Nothing about a writer concerns us deeply but his books. His books are of necessity affected by his attitude toward his fellow creatures. They are a mixed lot, these fellow creatures, docile to deal with individually, but difficult in the lump. Laurence Housman has accepted them on easy terms, which grow easier and easier as experience modifies resentment. He is a bit cramped by his views on war, which are liable to obstruct the clear outlines of life; but that is a modern phase of thought which must be met with understanding and patience. It works out well on paper, which is to its credit, and years will test its worth. A. E. Housman refused to like or even tolerate his fellow creatures. In this he was blameless but mistaken. The untolerated ones did not care, because they did not know, how despicable they were. The sun shone on them, when it shone at all, and they walked their appointed paths. There is something a little ludicrous about tolerance because it implies that intolerance is compatible with sanity. God tolerates us, but we do not know for how long or on what terms. Nature tolerates us, but her tolerance is not kind. We affect to tolerate one another, which is a shallow excuse for cherishing an unnegotiable sense of superiority.

The Housman of A Shropshire Lad offered no such affectation, and implied no such excuse. He appears to have had a fretful mind. He took his dislikes very seriously, and was as conscientious about detailing them to his brother as his brother has been conscientious about detailing them to the world. His refusal to accept the order of Merit, his refusal to accept academic honors, were manifestations of personal pride. That he did not like other men who received them seems to the ordinary mind no reason at all. Had they been offered to enemies of the State, no decent Englishman would have considered their acceptance; but we can hardly expect a government or a university to be aware of our personal prejudices, or to be considerately influenced by them. Dr. Johnson’s refusal to ‘ bandy words ‘ with his sovereign represents a composed sanity as refreshing as the wind that blows.
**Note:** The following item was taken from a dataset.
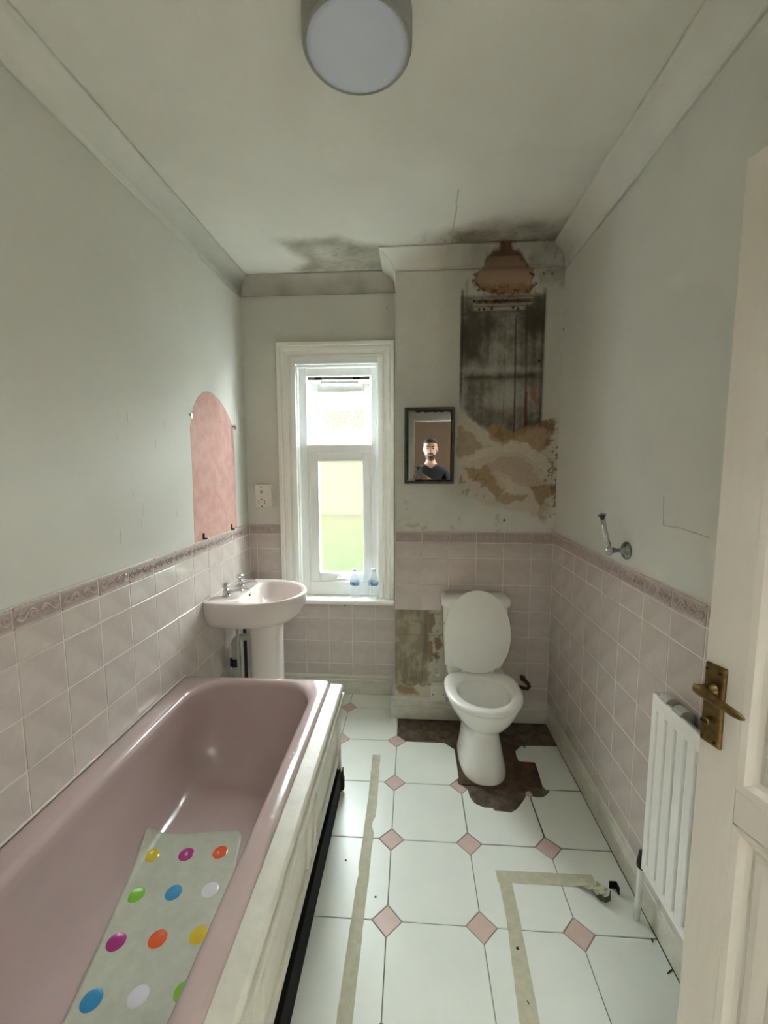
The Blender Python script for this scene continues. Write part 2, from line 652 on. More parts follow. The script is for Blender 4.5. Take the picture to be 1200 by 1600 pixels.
def chimney_paint(x, z):
    c = np.ones(x.shape + (3,)) * np.array(W)
    dep = np.zeros(x.shape)
    nx = (fbm(x * 22, z * 22, 1) - 0.5)
    nz = (fbm(x * 22, z * 22, 7) - 0.5)
    fine = fbm(x * 60, z * 60, 3)
    vst = fbm(x * 38, z * 3.5, 5)            # vertical streaks
    cloud = fbm(x * 9, z * 7, 9)
    gx, gz = x + 0.05 * nx, z + 0.05 * nz
    # faint overall grime towards the stain
    c = blend(c, S(150, 143, 126), 0.35 * sst(0.20, 0.0, np.maximum(np.abs(x - 0.53) - 0.24, 0)) * sst(1.25, 1.5, z))
    # mould panel
    low = np.interp(gx, [0.20, 0.276, 0.33, 0.426, 0.498, 0.592, 0.683, 0.76, 0.85], [1.95, 1.933, 1.898, 1.815, 1.756, 1.744, 1.80, 1.83, 1.84])
    ex = 0.006 * (vst - 0.5)
    panel = sst(0.272, 0.284, x + ex) * sst(0.764, 0.750, x + ex) * sst(low - 0.02, low + 0.03, gz) * sst(2.600, 2.560, z)
    dk = 0.50 + 0.30 * (vst - 0.45) + 0.75 * (cloud - 0.45) + 0.25 * (fine - 0.45)
    dk = dk + 0.28 * np.exp(-((x - 0.35) / 0.09) ** 2 - ((z - 2.30) / 0.16) ** 2)
    dk = dk + 0.12 * sst(2.2, 2.45, z) + 0.18 * np.exp(-((x - 0.70) / 0.05) ** 2) * sst(2.05, 2.3, z)
    dk = dk - 0.22 * np.exp(-((z - 2.165) / 0.022) ** 2) - 0.12 * np.exp(-((x - 0.56) / 0.06) ** 2)
    c = blend(c, S(98, 90, 74), panel * np.clip(dk + 0.15, 0.15, 1.0))
    c = blend(c, S(62, 56, 46), panel * np.clip((dk - 0.42) * 1.3, 0, 0.95))
    # frame lines
    fl = np.exp(-((x - 0.286) / 0.008) ** 2) * sst(1.95, 2.05, z) * sst(2.635, 2.60, z)
    fl = np.maximum(fl, 0.8 * np.exp(-((x - 0.752) / 0.010) ** 2) * sst(1.84, 1.90, z) * sst(2.625, 2.60, z))
    fl = np.maximum(fl, 0.45 * np.exp(-((x - 0.310) / 0.007) ** 2) * sst(2.45, 2.5, z) * sst(2.69, 2.66, z))
    fl = np.maximum(fl, 0.7 * np.exp(-((z - 2.567) / 0.007) ** 2) * sst(0.27, 0.29, x) * sst(0.45, 0.34, x))
    fl = np.maximum(fl, 0.45 * np.exp(-((z - 2.49) / 0.006) ** 2) * sst(0.29, 0.31, x) * sst(0.75, 0.73, x))
    fl = np.maximum(fl, 0.95 * np.exp(-((z - 2.122 - 0.02 * (x - 0.5) - 0.012 * (fine - .5)) / 0.016) ** 2) * sst(0.29, 0.32, x) * sst(0.745, 0.725, x))
    c = blend(c, S(60, 53, 42), 0.85 * fl * (0.6 + 0.6 * fine))
    # white strips with screw holes and rusty bar at the top
    st1 = sst(0.012, 0.006, np.abs(z - 2.507 - 0.008 * nz)) * sst(0.345, 0.36, gx) * sst(0.65, 0.62, gx)
    c = blend(c, S(176, 168, 150), st1 * 0.8)
    bar = sst(0.016, 0.006, np.abs(z - 2.548 - 0.015 * nz)) * sst(0.34, 0.38, gx) * sst(0.70, 0.67, gx)
    c = blend(c, S(178, 168, 148), 0.6 * sst(0.026, 0.018, np.abs(z - 2.545)) * sst(0.34, 0.35, gx) * sst(0.69, 0.68, gx))
    c = blend(c, S(84, 54, 30), bar * (0.65 + 0.5 * fine))
    c = blend(c, S(40, 27, 18), bar * sst(0.5, 0.62, fine))
    for hx, hz in ((0.353, 2.553), (0.383, 2.507), (0.410, 2.507), (0.455, 2.509), (0.575, 2.512), (0.604, 2.507), (0.560, 1.277), (0.735, 2.21)):
        h = sst(0.009, 0.005, np.hypot(x - hx, z - hz))
        c = blend(c, S(18, 14, 11), h)
        dep = dep - 0.006 * h
    # rust runs
    for x0, x1, za, zb, wd, k in ((0.593, 0.603, 2.47, 1.74, 0.0045, 0.9), (0.654, 0.667, 2.55, 1.77, 0.005, 0.75), (0.664, 0.668, 2.04, 1.80, 0.007, 0.8), (0.536, 0.536, 2.42, 1.85, 0.003, 0.35), (0.44, 0.44, 2.4, 2.2, 0.003, 0.3)):
        t = (za - z) / (za - zb)
        xc = x0 + (x1 - x0) * np.clip(t, 0, 1) + 0.006 * (fbm(z * 14, z * 0, 2) - 0.5)
        w = np.exp(-((x - xc) / wd) ** 2) * sst(-0.02, 0.05, t) * sst(1.02, 0.95, t)
        c = blend(c, S(58, 42, 30), w * k)
        c = blend(c, S(104, 52, 34), w * k * sst(2.15, 1.95, z) * 0.9)
    # torn strip low right of the panel
    tr = sdpoly(gx, gz, [(0.69, 2.03), (0.72, 2.10), (0.735, 2.05), (0.72, 1.98), (0.715, 1.93), (0.705, 1.99)])
    c = blend(c, S(150, 104, 82), sst(0.004, -0.003, tr))
    # ---- lower broken plaster
    dmg = sdpoly(x + 0.06 * nx, z + 0.06 * nz, [(0.27, 1.92), (0.45, 1.80), (0.60, 1.74), (0.70, 1.80), (0.82, 1.84), (0.85, 1.6), (0.86, 1.42), (0.82, 1.27), (0.70, 1.33), (0.50, 1.36), (0.38, 1.40), (0.30, 1.47), (0.285, 1.60)])
    indm = sst(0.015, -0.01, dmg)
    c = blend(c, S(196, 186, 168), indm * 0.9)
    dep = dep - 0.0015 * indm + indm * 0.004 * (fine - 0.5)

    def patch(poly, col, k=1.0, d=-0.0025, wob=1.0, soft=0.006):
        nonlocal c, dep
        s = sdpoly(x + 0.055 * wob * nx, z + 0.055 * wob * nz, poly)
        w = sst(soft, -soft, s) * k
        c = blend(c, col, w * (0.8 + 0.35 * (fine - 0.4)))
        dep = dep + d * w
    OCH, OCH2, PNK, WHT = S(158, 128, 84), S(132, 102, 66), S(184, 160, 142), S(206, 196, 180)
    patch([(0.27, 1.84), (0.36, 1.80), (0.42, 1.72), (0.36, 1.67), (0.28, 1.63)], S(150, 128, 98), 0.8)
    patch([(0.43, 1.83), (0.52, 1.84), (0.60, 1.80), (0.72, 1.84), (0.82, 1.88), (0.82, 1.74), (0.76, 1.66), (0.68, 1.735), (0.56, 1.735), (0.47, 1.76)], OCH, 0.9)
    patch([(0.75, 1.87), (0.83, 1.86), (0.82, 1.82), (0.76, 1.83)], S(96, 66, 44), 0.7)
    patch([(0.49, 1.80), (0.53, 1.83), (0.55, 1.77), (0.51, 1.76)], OCH2, 0.8)
    patch([(0.31, 1.58), (0.42, 1.60), (0.50, 1.58), (0.56, 1.47), (0.52, 1.42), (0.44, 1.47), (0.36, 1.53)], OCH, 0.95)
    patch([(0.50, 1.45), (0.60, 1.44), (0.69, 1.44), (0.66, 1.39), (0.55, 1.37), (0.50, 1.40)], OCH, 0.85)
    patch([(0.42, 1.60), (0.50, 1.655), (0.66, 1.665), (0.72, 1.60), (0.80, 1.48), (0.72, 1.47), (0.62, 1.50), (0.50, 1.56)], PNK, 1.0, -0.003)
    patch([(0.72, 1.48), (0.86, 1.50), (0.85, 1.43), (0.79, 1.41), (0.755, 1.36), (0.735, 1.42)], S(148, 118, 78), 0.95)
    patch([(0.84, 1.52), (0.87, 1.53), (0.87, 1.42), (0.845, 1.44)], S(104, 72, 46), 0.85)
    patch([(0.46, 1.57), (0.52, 1.59), (0.60, 1.53), (0.60, 1.46), (0.53, 1.47), (0.49, 1.52)], WHT, 0.75, 0.002)
    patch([(0.56, 1.52), (0.68, 1.50), (0.70, 1.44), (0.58, 1.43)], WHT, 0.55, 0.001)
    patch([(0.74, 1.56), (0.80, 1.58), (0.82, 1.53), (0.76, 1.51)], WHT, 0.8, 0.001)
    patch([(0.76, 1.40), (0.81, 1.39), (0.80, 1.32), (0.77, 1.29), (0.75, 1.33)], S(170, 146, 104), 0.7)
    arc = sdline(x + 0.05 * nx, z + 0.05 * nz, [(0.30, 1.63), (0.40, 1.675), (0.52, 1.71), (0.62, 1.725), (0.70, 1.70), (0.77, 1.64), (0.82, 1.58)])
    wa = sst(0.034, 0.018, arc)
    c = blend(c, WHT, wa * 0.85)
    dep = dep + 0.003 * wa
    # speckled flaking along the right corner
    sp = sst(0.56, 0.64, fbm(x * 46, z * 46, 12)) * sst(0.75, 0.82, x + 0.04 * nx) * sst(1.22, 1.35, z) * sst(1.90, 1.75, z)
    c = blend(c, S(110, 82, 60), sp * 0.8)
    sp2 = sst(0.62, 0.68, fbm(x * 40, z * 40, 14)) * sst(0.27, 0.30, x) * sst(0.50, 0.40, x) * sst(1.36, 1.44, z) * sst(1.66, 1.55, z)
    c = blend(c, S(122, 104, 84), sp2 * 0.7)
    # ---- hole at the top: bare tan plaster in a ragged rim
    h = sdpoly(x + 0.016 * nx, z + 0.016 * nz, HOLE_W)
    rag = sdpoly(x + 0.10 * nx, z + 0.10 * nz, HOLE)
    c = blend(c, S(138, 106, 72), 0.9 * sst(0.018, 0.0, rag) * sst(0.40, 0.55, fine + 0.25 * sst(0.02, -0.02, rag)))
    c = blend(c, S(96, 64, 38), 0.75 * sst(0.022, 0.006, np.abs(rag)) * sst(0.52, 0.60, fine))
    ins = sst(0.004, -0.004, h)
    c = blend(c, S(176, 148, 124), ins)
    c = blend(c, S(150, 116, 82), ins * sst(2.665, 2.62, z + 0.06 * nz))
    c = blend(c, S(112, 78, 48), ins * sst(0.53, 0.60, fine) * sst(2.66, 2.62, z))
    dep = dep - 0.014 * ins
    c = blend(c, S(132, 110, 82), 0.7 * sst(0.03, 0.0, np.abs(z - 2.595)) * sst(0.43, 0.5, x) * sst(0.70, 0.62, x) * (1 - ins) * sst(0.35, 0.6, fine))
    # dark chips right of the hole, mould under the cornice
    for hx, hz in ((0.672, 2.70), (0.683, 2.69), (0.742, 2.692), (0.70, 2.64), (0.79, 2.69)):
        c = blend(c, S(40, 32, 24), sst(0.008, 0.003, np.hypot((x - hx) * 0.7, z - hz + 0.5 * (x - hx))))
    ml = sst(0.42, 0.62, fbm(x * 14, z * 14, 21)) * sst(0.66, 0.72, x) * sst(2.58, 2.64, z)
    c = blend(c, S(138, 128, 104), ml * 0.45)
    c = blend(c, S(110, 100, 82), 0.5 * sst(0.3, 0.5, x) * np.exp(-((z - 2.735) / 0.01) ** 2))
    # scuffs elsewhere
    sc = sst(0.66, 0.74, fbm(x * 18, z * 18, 31)) * sst(1.5, 1.3, z)
    c = blend(c, S(170, 164, 148), sc * 0.5)
    return c, dep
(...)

Well, we must take our men of genius as they come, and thank Heaven for them. This is not a dull world, but a tragic one. Spain is at best a scantily populated country, and she has been drained of her vigorous young manhood which should have carried her forward to another generation. The regret of Pallas Athene — who was a warrior maid — over civil strife rings in our ears. Moreover, a land which has been dowered by her sons with a large share of beauty is the heritage of the world, and we ask ourselves sadly how much that belonged to us has been lost. For my part, I never saw a bit of old Spanish wall that any lover of loveliness could bear to see destroyed.

When some caviling critic said to Mr. Chesterton in 1918, ‘What has come out of the war, anyway?’ he answered, like the man he was, ‘We have come out of the war, and we have come out of it alive.’ It is all that can be asked of a nation which argues best ‘in platoons’; and it is a vision noticeably absent from the mind of the Shropshire Lad. He sees nothing in battle but death, which is a personal point of view, and very like him. Soldiers are not all killed, and do not of necessity die young. Kipling was aware of this refreshing truth; but Housman, having the poetic temperament, refuses to take it into account.
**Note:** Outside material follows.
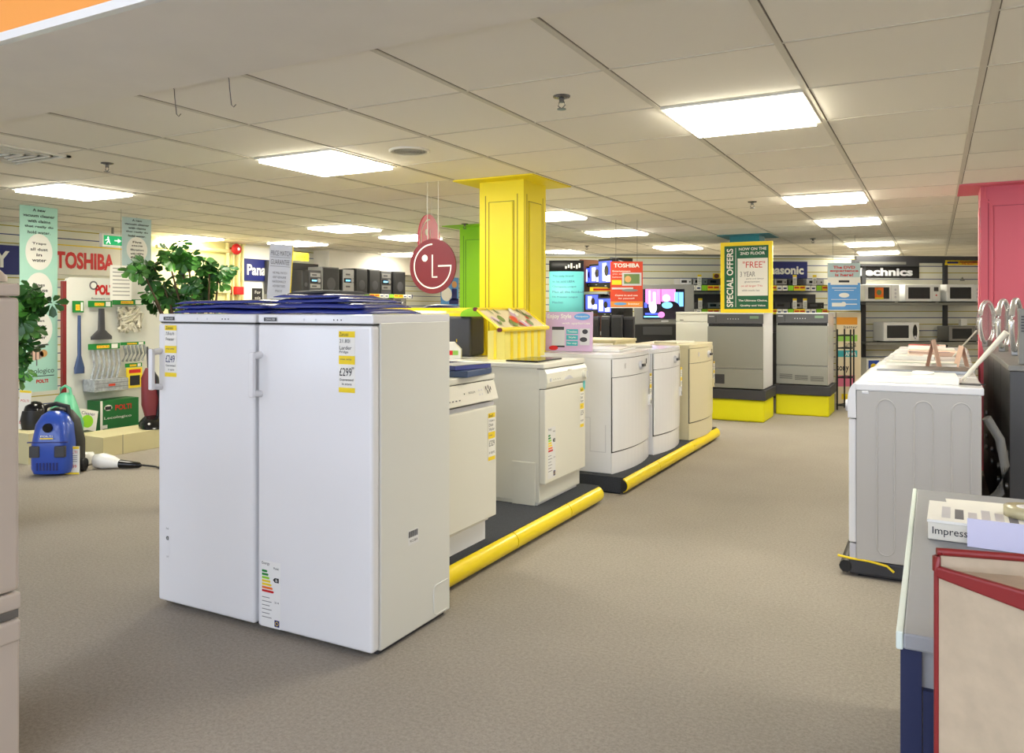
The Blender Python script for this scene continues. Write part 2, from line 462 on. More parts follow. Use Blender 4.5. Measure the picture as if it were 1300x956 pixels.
# lights of the same kind over the rest of the shop (off to the right)
for (x, y) in ((GX+TS*3.5, GY+TS*1.5), (GX+TS*3.5, GY+TS*6.5), (GX+TS*4.5, GY+TS*11.5)):
    dup(proto, (x, y, CEIL), 0, 'ceiling panel over the right side of the shop, outside the photo')
cool = light_proto('fill_cool'); cool.location = (-3.0, -1.2, 3.1); cool['label'] = 'cool white fill panel added over the stairwell behind the camera'  # unseen cool panels added behind the camera as fill for the fridge fronts
for (x, y) in ((-1.4,-1.2),(.4,-1.2),(2.0,-1.2),(-4.6,-1.2),(-3.0,-2.9),(0,-2.9)): dup(cool, (x, y, 3.1), 0)
def sprinkler(px, py, lb, proto=[]):
    z = 1000*(CEIL-EYE)/(HY-py); x, y = at(px, z)
    if proto: return dup(proto[0], (x, y, CEIL), 0, lb)
    t = thing('sprinkler', lb, 'sprinkler', (x, y, CEIL), 0, 'ceiling sprinklers')
    mb = MB(); mb.lathe([(.042,.004),(.04,-.006),(.02,-.012)], 'sprinkler_metal'); P(mb, 'escutcheon', t)
    mb = MB(); mb.lathe([(.012,-.01),(.012,-.03)], 'sprinkler_metal'); mb.tube([(-.012,0,-.028),(-.018,0,-.045),(0,0,-.06)], .003, 'sprinkler_metal', 6); mb.tube([(.012,0,-.028),(.018,0,-.045),(0,0,-.06)], .003, 'sprinkler_metal', 6)
    mb.lathe([(.022,-.06),(.022,-.063)], 'sprinkler_metal', n=12); P(mb, 'head', t)
    proto.append(t); return t
for px, py, lb in ((713,122,'large chrome sprinkler head, nearest, above the yellow column side'),(136,207,'sprinkler head at far left above the ceiling light'),(955,256,'small sprinkler head above the green special offers board'),(590,284,'sprinkler head left of the green column top'),(1032,303,'tiny distant sprinkler head left of the far light line'),(745,312,'distant sprinkler head above the orange red poster')):
    sprinkler(px, py, lb)
x, y = at(520, 1000/(392-191)); t = thing('ceiling_speaker', 'round grey speaker grille set flush in the ceiling', 'speaker', (x, y, CEIL))
mb = MB(); mb.lathe([(.13,0),(.13,-.008),(.118,-.014),(.11,-.008)], 'tile_frame', n=32); P(mb, 'rim', t)
mb = MB(); mb.lathe([(.11,-.002),(.11,-.009)], 'grey_metal', n=32)
for r in (.02,.04,.06,.08,.1): mb.lathe([(r,-.009),(r+.004,-.0105),(r+.008,-.009)], 'side_white', n=28)
P(mb, 'grille', t)
x, y = at(-4, 1000/(392-193)); t = thing('air_vent', 'square slatted air vent in the ceiling at the left edge', 'vent', (x, y, CEIL), 0)
mb = MB(); a = .3
for (x0,x1,y0,y1) in ((-a,a,-a,-a+.03),(-a,a,a-.03,a),(-a,-a+.03,-a,a),(a-.03,a,-a,a)): mb.box(x0,x1,y0,y1,-.012,-.001,'tile_frame')
P(mb, 'frame', t)
mb = MB(); mb.box(-.27,.27,-.27,.27,-.003,-.001,'grey_metal'); P(mb, 'backing', t)
for i in range(4):
    r = .06+.055*i; mb = MB()
    for (x0,x1,y0,y1) in ((-r,r,-r,-r+.014),(-r,r,r-.014,r),(-r,-r+.014,-r,r),(r-.014,r,-r,r)): mb.box(x0,x1,y0,y1,-.014,-.003,'tile_frame')
    P(mb, 'louvre', t)
for (px, py, L, lb) in ((219,111,.105,'bent wire hook hanging from the ceiling edge, left of the pair'),(284,96,.105,'bent wire hook hanging from the ceiling edge, right of the pair')):
    z = 1000/(392-py); x, y = at(px, z)
    mb = MB(); mb.tube([(0,0,0),(.012,0,-.012),(.014,0,-.05),(.02,0,-L),(.022,0,-L-.02),(.032,0,-L-.03),(.042,0,-L-.018)], .0018, 'wire', 6)
    o = mb.build('wire_hook'); place(o, (x, GY+.012, CEIL+.003), YAW); tag(o, lb, 'hook', 'wire hooks on the ceiling edge')

# ================================================================== WHITE TALL FRIDGES
def label_items(mb, cx, zt, w, h, y, lines, top='yel_print'):
    """a double price ticket: white card with yellow bands and handwritten lines"""
    mb.rect(cx-w/2, cx+w/2, zt-h, zt, y, 'paper')
    for f0, f1 in ((0,.10),(.40,.54),(.92,1.0)): mb.rect(cx-w/2, cx+w/2, zt-h*f1, zt-h*f0, y-.0006, top)
    for (s, f0, f1, u0, u1, m) in lines: mb.text(s, cx-w/2+u0*w, cx-w/2+u1*w, zt-h*f1, zt-h*f0, y-.0012, m)
def energy(mb, cx, zt, w, h, y, full=True):
    mb.rect(cx-w/2, cx+w/2, zt-h, zt, y, 'white_gloss' if full else 'appliance_white')
    if full:
        mb.text('Energy', cx-w*.45, cx-w*.05, zt-h*.07, zt-h*.015, y-.0006, 'ink')
        for i, m in enumerate(('green_print','green_print','lime','yel_print','yel_print','orange','red')):
            z = zt-h*(.14+.05*i); L = w*(.25+.055*i)
            mb.poly([(cx-w*.45, z-h*.035),(cx-w*.45+L, z-h*.035),(cx-w*.45+L+w*.04, z-h*.0175),(cx-w*.45+L, z),(cx-w*.45, z)], y-.0006, m)
        for i in range(6): mb.rect(cx-w*.45, cx+w*(-.05+.1*(i % 2)), zt-h*(.56+.06*i), zt-h*(.55+.06*i), y-.0006, 'ink_soft')
        mb.rect(cx+w*.2, cx+w*.45, zt-h*.97, zt-h*.87, y-.0006, 'navy'); mb.arc(cx+w*.325, zt-h*.92, w*.07, w*.02, 0, 2*PI, y-.0012, 'yel_print', 14)
    mb.text('Model', cx+w*.15, cx+w*.42, zt-h*.11, zt-h*.075, y-.0006, 'ink')
    z = zt-h*.27; mb.poly([(cx+w*.12, z),(cx+w*.22, z-h*.035),(cx+w*.42, z-h*.035),(cx+w*.42, z+h*.035),(cx+w*.22, z+h*.035)], y-.0006, 'black')
    mb.text('B', cx+w*.26, cx+w*.36, z-h*.02, z+h*.02, y-.0012, 'white_gloss')
    mb.text('214', cx+w*.2, cx+w*.42, zt-h*.62, zt-h*.59, y-.0006, 'ink')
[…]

‘None that go return again ‘ is the burden of his song. And there is small comfort in the going. When we read,

Oh never fear, man, nought’s to dread,
Look not left nor right:
In all the endless road you tread
There’s nothing but the night,

we feel like the exhorted policeman in The Pirates of Penzance.

Men are not spurred into action by sentiments like these. The British officer in the World War who confessed that when he was in a tight place he kept hold of his courage by recalling tags of Latin rhetoric got more out of them than if he had remembered the whole of the Shropshire Lad. They were men of steel, those Latins, and they had Rome behind them, Rome trailing a cloud of glory through the centuries. It is hard to overestimate the value of a background in men’s lives. If it chances to be the best that earth affords, it floods their souls with light. The poorest citizen of Rome, the meanest citizen of Paris, feels this splendor, and rejoices.

Laurence Housman takes the world of London lightly. It has been in a caressing mood, and he has submitted to, rather than courted, its caresses. Perhaps he recalls from time to time the short-lived enthusiasms of his own life; but we all expect to be remembered a little longer than we remember others. Perhaps he really knows how flawlessly he has done the work he assigned himself. Victoria’s reign was a gold mine from which he extracted the pure metal. If the Shropshire Lad survives the Queen, it will be because of its medium, and because of its straight appeal to the human heart, which will be happy or unhappy for inadequate reasons until the final sun has set. Satire is bound to lose its point, and the mocking laugh he stilled; but nature which promises little and gives less will deceive men to the end. The Shropshire Lad believes in her most devoutly when he treads the London streets. They are as kind to him any day as

The beautiful and death-struck year

which he has left in the lanes, but he cannot believe it.

In my own shire, if I was sad,
Homely comforters I had:
The earth, because my heart was sore,
Sorrowed for the son she bore;
And standing hills, long to remain,
Shared their short-lived comrade’s pain.

‘Eve,’ said Adam when the gates of Paradise were closed behind them, ‘the Garden was loath to see us go. The flowers lifted up their heads to be plucked, and the trees bent down their branches to brush us as we passed.’

But Eve the temptress paid no heed to his word. Sentiment had no place in her terror-stricken heart, and comfort there was none.